Other conventions played and fiddled with are the villain and the sidekicks. Dr. Facilier (Keith David) makes a very formidable villain for Tiana and Naveen, and his shadow “friends” are even scarier. It would be prudent to point out that his inevitable demise is scary in how gripping it is-you actually feel sorry for him in the end. But even with the small addition of pathos, be wise to debrief your young kids after that part, as it’s pretty emotionally powerful.

The sidekicks are not just 1-D characters just there for yuks, but actually have fully realized goals and aspirations.
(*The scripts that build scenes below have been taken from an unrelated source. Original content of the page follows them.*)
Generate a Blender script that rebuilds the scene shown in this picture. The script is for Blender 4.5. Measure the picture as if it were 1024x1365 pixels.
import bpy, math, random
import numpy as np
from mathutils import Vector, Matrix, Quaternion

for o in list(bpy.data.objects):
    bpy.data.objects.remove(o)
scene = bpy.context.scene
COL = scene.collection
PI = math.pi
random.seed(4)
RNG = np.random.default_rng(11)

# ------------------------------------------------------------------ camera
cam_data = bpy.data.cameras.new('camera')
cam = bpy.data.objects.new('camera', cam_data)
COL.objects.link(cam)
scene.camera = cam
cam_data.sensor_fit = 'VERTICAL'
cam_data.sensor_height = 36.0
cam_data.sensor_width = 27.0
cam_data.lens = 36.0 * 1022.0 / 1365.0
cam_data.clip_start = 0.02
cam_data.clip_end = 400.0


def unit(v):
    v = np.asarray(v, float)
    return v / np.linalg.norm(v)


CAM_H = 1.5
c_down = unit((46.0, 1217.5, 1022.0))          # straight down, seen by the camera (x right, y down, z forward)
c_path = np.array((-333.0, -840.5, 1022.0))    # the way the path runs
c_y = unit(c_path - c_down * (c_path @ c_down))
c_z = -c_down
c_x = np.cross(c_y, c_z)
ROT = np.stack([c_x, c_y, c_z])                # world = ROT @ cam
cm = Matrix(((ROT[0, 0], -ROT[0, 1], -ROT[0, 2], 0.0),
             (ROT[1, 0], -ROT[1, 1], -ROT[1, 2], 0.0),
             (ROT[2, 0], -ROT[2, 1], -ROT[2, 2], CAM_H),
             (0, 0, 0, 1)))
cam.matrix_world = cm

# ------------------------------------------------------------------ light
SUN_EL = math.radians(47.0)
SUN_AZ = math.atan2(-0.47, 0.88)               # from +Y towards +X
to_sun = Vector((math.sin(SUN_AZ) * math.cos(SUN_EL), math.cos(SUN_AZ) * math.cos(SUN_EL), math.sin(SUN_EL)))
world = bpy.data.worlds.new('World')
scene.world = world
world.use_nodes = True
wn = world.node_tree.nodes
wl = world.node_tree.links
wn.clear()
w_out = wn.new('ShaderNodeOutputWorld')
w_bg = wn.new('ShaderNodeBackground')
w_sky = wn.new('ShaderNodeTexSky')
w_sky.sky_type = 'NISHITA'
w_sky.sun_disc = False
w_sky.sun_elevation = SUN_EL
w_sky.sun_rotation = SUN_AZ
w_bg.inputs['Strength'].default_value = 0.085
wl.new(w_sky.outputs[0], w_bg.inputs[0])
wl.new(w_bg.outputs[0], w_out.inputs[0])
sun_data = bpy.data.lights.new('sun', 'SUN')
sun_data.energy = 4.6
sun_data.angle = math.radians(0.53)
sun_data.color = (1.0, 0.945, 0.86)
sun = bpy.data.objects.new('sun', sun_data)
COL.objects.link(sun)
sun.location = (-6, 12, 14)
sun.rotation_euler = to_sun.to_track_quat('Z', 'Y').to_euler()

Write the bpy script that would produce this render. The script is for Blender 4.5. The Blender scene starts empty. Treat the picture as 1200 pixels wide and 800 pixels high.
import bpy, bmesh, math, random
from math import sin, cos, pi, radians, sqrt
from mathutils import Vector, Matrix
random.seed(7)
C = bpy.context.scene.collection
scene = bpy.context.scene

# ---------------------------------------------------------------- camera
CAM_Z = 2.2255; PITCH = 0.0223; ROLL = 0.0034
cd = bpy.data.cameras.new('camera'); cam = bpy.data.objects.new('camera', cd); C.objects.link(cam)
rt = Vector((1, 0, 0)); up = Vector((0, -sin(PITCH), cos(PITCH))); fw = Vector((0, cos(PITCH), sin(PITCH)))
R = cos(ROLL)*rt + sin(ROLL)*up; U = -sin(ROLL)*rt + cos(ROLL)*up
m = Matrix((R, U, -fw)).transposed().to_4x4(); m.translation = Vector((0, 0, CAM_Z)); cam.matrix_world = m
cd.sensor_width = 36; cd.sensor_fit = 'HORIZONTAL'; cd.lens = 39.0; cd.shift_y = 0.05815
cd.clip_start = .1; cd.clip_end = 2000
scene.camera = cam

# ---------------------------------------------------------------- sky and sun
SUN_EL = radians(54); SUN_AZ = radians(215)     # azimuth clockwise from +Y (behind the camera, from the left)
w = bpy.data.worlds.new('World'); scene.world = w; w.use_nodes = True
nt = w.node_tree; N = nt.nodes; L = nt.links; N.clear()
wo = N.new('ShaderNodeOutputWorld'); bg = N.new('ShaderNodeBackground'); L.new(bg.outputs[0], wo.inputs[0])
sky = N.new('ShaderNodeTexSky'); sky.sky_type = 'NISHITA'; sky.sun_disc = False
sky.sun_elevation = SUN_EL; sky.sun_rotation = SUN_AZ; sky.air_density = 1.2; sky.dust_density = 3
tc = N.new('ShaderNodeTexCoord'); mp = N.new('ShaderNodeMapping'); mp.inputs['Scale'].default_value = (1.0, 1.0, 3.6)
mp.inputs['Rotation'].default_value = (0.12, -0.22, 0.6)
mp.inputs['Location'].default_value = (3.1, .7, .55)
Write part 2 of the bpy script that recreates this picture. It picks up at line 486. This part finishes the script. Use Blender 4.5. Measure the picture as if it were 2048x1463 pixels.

Ray the firefly (Jim Cummings) provides much of the heart of the movie, and is not only a fun character that utilizes a lot of Southern dialect not usually used in movies, but is also very sensitive and touching. Louis the alligator (Michael-Leon Wooley) provides most of the jokes as far as sidekicks are concerned, but he also has a dream of playing the trumpet in a jazz band. The secondary characters also provide a lot of warmth to the movie as well. Charlotte and her Big Daddy (John Goodman) maybe the rich foils to Tiana and her parents Eudora (Oprah Winfrey) and Lawrence (Terrence Howard), but they all provide the loving environment that the grounded Tiana grew up in. Voodoo queen Mama Odie (Jenifer Lewis) also provides a welcome bit of old-school wisdom and has probably made a few movie goers think “She’s just like my crazy grandma.”

Another thing the screenplay reinvigorates is the boy-meets-girl scenario. In typical princess movies, the princess is yearning for their prince to take them away from their awful situation, or, in Cinderella’s case, just praying for their luck to change. In this movie, however, Tiana isn’t waiting on anyone to help her reach her dream, and she knows that with prayers and wishes also comes hard work in order to reach a goal. When she does meet Naveen, however, they don’t instantly fall in love as prescribed in other princess movies; they get on each other’s nerves. A lot. It’s only when they get to know each other and understand each other’s struggles and merits that they fall in love. Their love story is a lot more natural than other Disney love stories (with the exception of Aladdin; Aladdin and Jasmine’s relationship is very well choreographed). It’s refreshing.

Actually, how Naveen and Tiana’s relationship was approached was what really closed it for me. Like I said, usually, it’s the princess who’s gooey-eyed over a man; after they get to know each other, it’s Naveen, not Tiana, who’s the one that’s gooey-eyed over a person. From what I saw, he falls in love with her before she even realizes that she’s in love with him.

Overall, this movie is one that you really shouldn’t miss, whether you’re fan happy for the return of hand-drawn animation or someone who is excited to finally see a black Disney princess in a feature-length film. It is ironic that Disney first made feature-length magic with a story about a white princess, and now Disney is, in a way, starting over again from scratch, but a black princess is leading the way. It’s amazing how far we have come as a society, and as a people. Bravo, Disney.